Towards the end of the film, Fulci goes for kind of a last minute grasp at some kind of transcendental, or maybe existentialist, meaning. The dream-like, stream of consciousness energy of the editing and the visuals has hinted at something like this all along, but when we get to the big philosophical payoff, it's too little too late. You get the feeling Fulci is trying to rise above the material and make this the zombie equivelant of 2001: A SPACE ODYSSEY or APOCALYPSE NOW. Those flicks might leave viewers scratching their heads, but it's a good kind of head scratching. This one. . . I guess it's just kind of a cynical and empty head scratching.

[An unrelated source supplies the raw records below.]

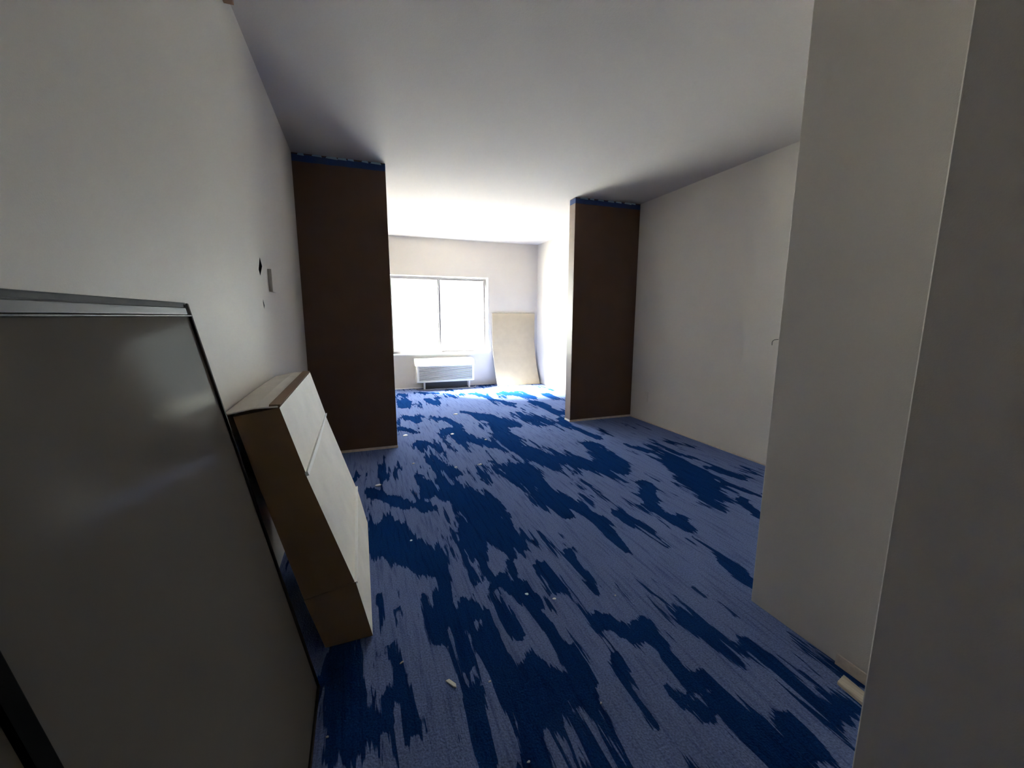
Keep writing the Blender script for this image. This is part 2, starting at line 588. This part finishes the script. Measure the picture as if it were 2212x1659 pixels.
# ------------------------------------------------------------------ outside ground
bm = bmesh.new()
add_box(bm, (-80, YW + 0.2, -3.4), (80, 140, -3.2))
g = finish(bm, 'ground_outside', M_GROUND)
struct(g, 'pale concrete yard outside the window')

# ------------------------------------------------------------------ blue masking tape over the wing walls
def tape(name, x0, x1, y, label, side_x=None, ythick=0.0):
    e = empty(name, ((x0 + x1) / 2, y, H - 0.07), label, 'tape')
    rnd = random.Random(name + str(x0))
    n = 40
    bm = bmesh.new()
    low, top = [], []
    for i in range(n + 1):
        x = x0 + (x1 - x0) * i / n
        low.append((x, H - 0.062 + 0.001 * math.sin(i * 0.7)))
        top.append((x, H - 0.006 - rnd.random() * 0.007))
    pts = low + top[::-1]
    A = [bm.verts.new((p[0], y - 0.0015, p[1])) for p in pts]
    B = [bm.verts.new((p[0], y, p[1])) for p in pts]
    m = n + 1
    for i in range(n):
        j = 2 * m - 1 - i
        bm.faces.new((A[i], A[i + 1], A[j - 1], A[j]))
        bm.faces.new((B[i], B[j], B[j - 1], B[i + 1]))
    N = len(pts)
    for i in range(N):
        bm.faces.new((A[i], B[i], B[(i + 1) % N], A[(i + 1) % N]))
    ks = [finish(bm, 'tape_strip', M_TAPE)]
    # torn slivers of paper film standing off the top edge
    for k in range(7):
        xa = x0 + (x1 - x0) * (0.05 + 0.13 * k + rnd.random() * 0.05)
        w = (x1 - x0) * (0.05 + rnd.random() * 0.08)
        zt = H - 0.002
        z = H - 0.010 - rnd.random() * 0.006
        bm = bmesh.new()
        q = [(xa, y - 0.004, z), (xa + w, y - 0.006, z - 0.002 - 0.004 * rnd.random()), (xa + w * 0.9, y - 0.012, zt), (xa + w * 0.1, y - 0.008, zt)]
        vs = [bm.verts.new(c) for c in q]; vs2 = [bm.verts.new((c[0], c[1] + 0.0008, c[2])) for c in q]
        bm.faces.new(vs); bm.faces.new(vs2[::-1])
        for i in range(4): bm.faces.new((vs[i], vs2[i], vs2[(i + 1) % 4], vs[(i + 1) % 4]))
        ks.append(finish(bm, 'torn_film', M_FILM))
    if side_x is not None:
        ks.append(box('tape_strip', (side_x - 0.0015, y - 0.0015, H - 0.060), (side_x, y + ythick, H - 0.008), M_TAPE))
    adopt(e, *ks)
tape('masking_tape', XL + 0.002, PL, Y1, 'ragged blue masking tape along the top of the left brown wall')
tape('masking_tape', PR, XR - 0.002, Y2, 'blue masking tape along the top of the right brown wall and its end', PR, PT)

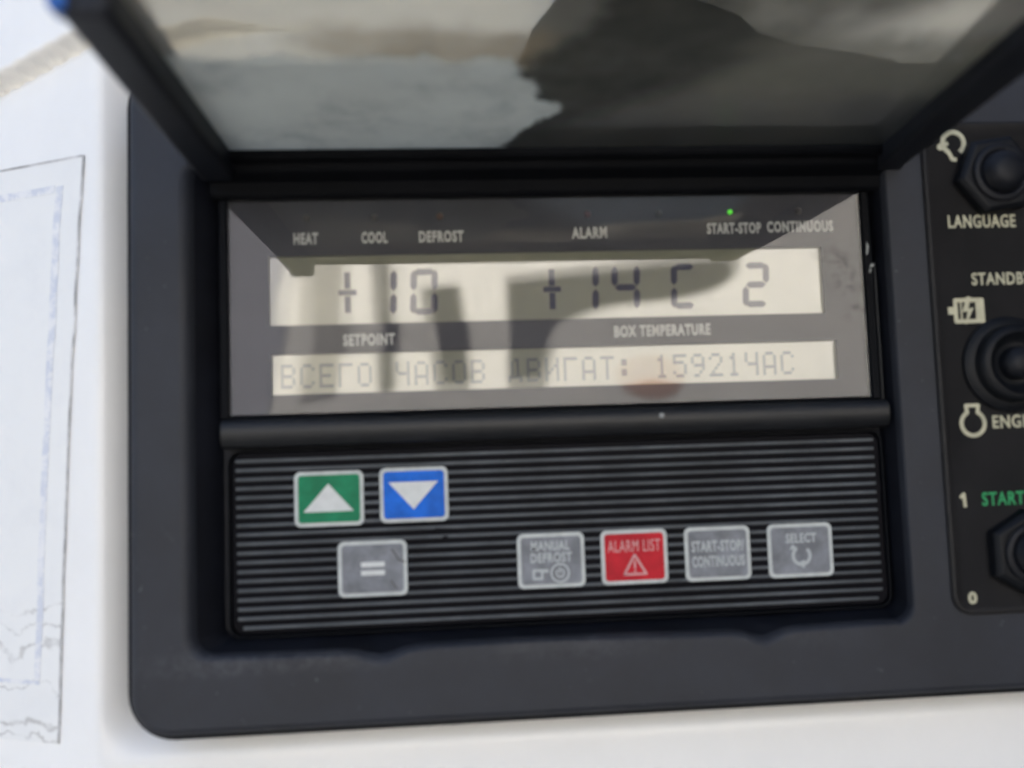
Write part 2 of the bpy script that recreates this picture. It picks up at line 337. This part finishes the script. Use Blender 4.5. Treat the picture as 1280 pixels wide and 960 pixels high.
def on_body(name, quad, m, parent, off, nx=6, nz=40, fn=None):      # sheet laid on the body: quad = four (x, z) corners BL BR TR TL
    bm = bmesh.new(); g = []
    for i in range(nx+1):
        col = []
        for j in range(nz+1):
            u, v = i/nx, j/nz
            b = [quad[0][k]+(quad[1][k]-quad[0][k])*u for k in (0, 1)]; t = [quad[3][k]+(quad[2][k]-quad[3][k])*u for k in (0, 1)]
            x, z = b[0]+(t[0]-b[0])*v, b[1]+(t[1]-b[1])*v
            if fn: x, z = fn(x, z)
            col.append((x, body_y(x, z)-off, z))
        g.append(col)
    F = [[bm.verts.new(p) for p in c] for c in g]; B = [[bm.verts.new((p[0], p[1]+off*0.8, p[2])) for p in c] for c in g]
    for i in range(nx):
        for j in range(nz):
            bm.faces.new((F[i][j], F[i+1][j], F[i+1][j+1], F[i][j+1])); bm.faces.new((B[i][j], B[i][j+1], B[i+1][j+1], B[i+1][j]))
    for i in range(nx):
        bm.faces.new((F[i][0], B[i][0], B[i+1][0], F[i+1][0])); bm.faces.new((F[i][nz], F[i+1][nz], B[i+1][nz], B[i][nz]))
    for j in range(nz):
        bm.faces.new((F[0][j], F[0][j+1], B[0][j+1], B[0][j])); bm.faces.new((F[nx][j], B[nx][j], B[nx][j+1], F[nx][j+1]))
    return obj(name, bm, m, parent, 60)
def wavy(x, z): return (x-1.2*math.sin((z+100)/180*math.pi)*0.8 + noise.noise(Vector((x*.05, z*.06, 2)))*0.5, z)
M['edge'] = mat('label_edge_grime', (0.55, 0.54, 0.53), 0.6, 0.3, var=0.35, scale=120)
st = on_body('sticker', ((-235, -109), (-144.5, -107), (-135.7, 79), (-235, 79)), M['sticker'], body, 0.35, 20, 60, wavy)
on_body('sticker_edge', ((-144.9, -107), (-144.1, -107), (-135.2, 79.4), (-136.1, 79.4)), M['edge'], st, 0.45, 2, 60, wavy)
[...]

Here's the reason this movie can't work the way it wants to. It's ABOUT gore. It's not a film that just happens to have gore in it. That's what the movie wants you to believe, and that's what the movie's devoted fans probably want you to believe as well. But unfortunately, that's simply not true. Everything in this movie is in service of just making sure there is one prolonged gore scene after another. Are the scenes good in and of themselves? Yeah, I guess they're about as good as you can make a gore scene. Does that forgive the rest of the movie's weaknesses? No.

While I was watching the movie I kept thinking about porn. No, not because gore is hot. Because the movie is similar to a pornographic movie. In a porn movie, everything is secondary to the actual sex. The sex takes center stage. If the movie has a story, or characters, or even special effects, the sex comes first. As soon as a sex scene starts, you drop everything and don't expect the plot to resume for another 20 minutes or so. When it does, it's more than ready to totally drop everything again for yet another sex scene. At a certain point you think, if all this story is getting in the way, why bother at all? Why not just wall to wall sex? I mean, the movie is ABOUT sex, right?

Even if the movie has ambitions (or pretensions) beyond just being another run of the mill porn movie, it still has to stop and be a slave to the sex. That's why whenever you hear people say stuff about how DEEP THROAT or THE DEVIL IN MISS JONES, or whatever, were actually good movies, you know they're full of shit -- most audiences, even fans of sex films, won't stop to watch these movies in their entirety, so they can go down in history as better than they actually were without opposition, simply because they were better RELATIVE to all the other crap out there.

Same here. Few filmgoers outside of horror buffs will sit through all this gore in the first place and the ambitions (or pretensions) of the movie are slightly more impressive than what you might find in a similar gorefest, so the movie goes down in history as being greater than it actually is when in reality it's just more interesting RELATIVE to all the other crap out there.

But, as long as the movie is a slave to its gore scenes and everything else comes second, it's only a matter of time before you say to yourself, "Why even bother with story?" And the second you ask yourself that, you know the movie's not working.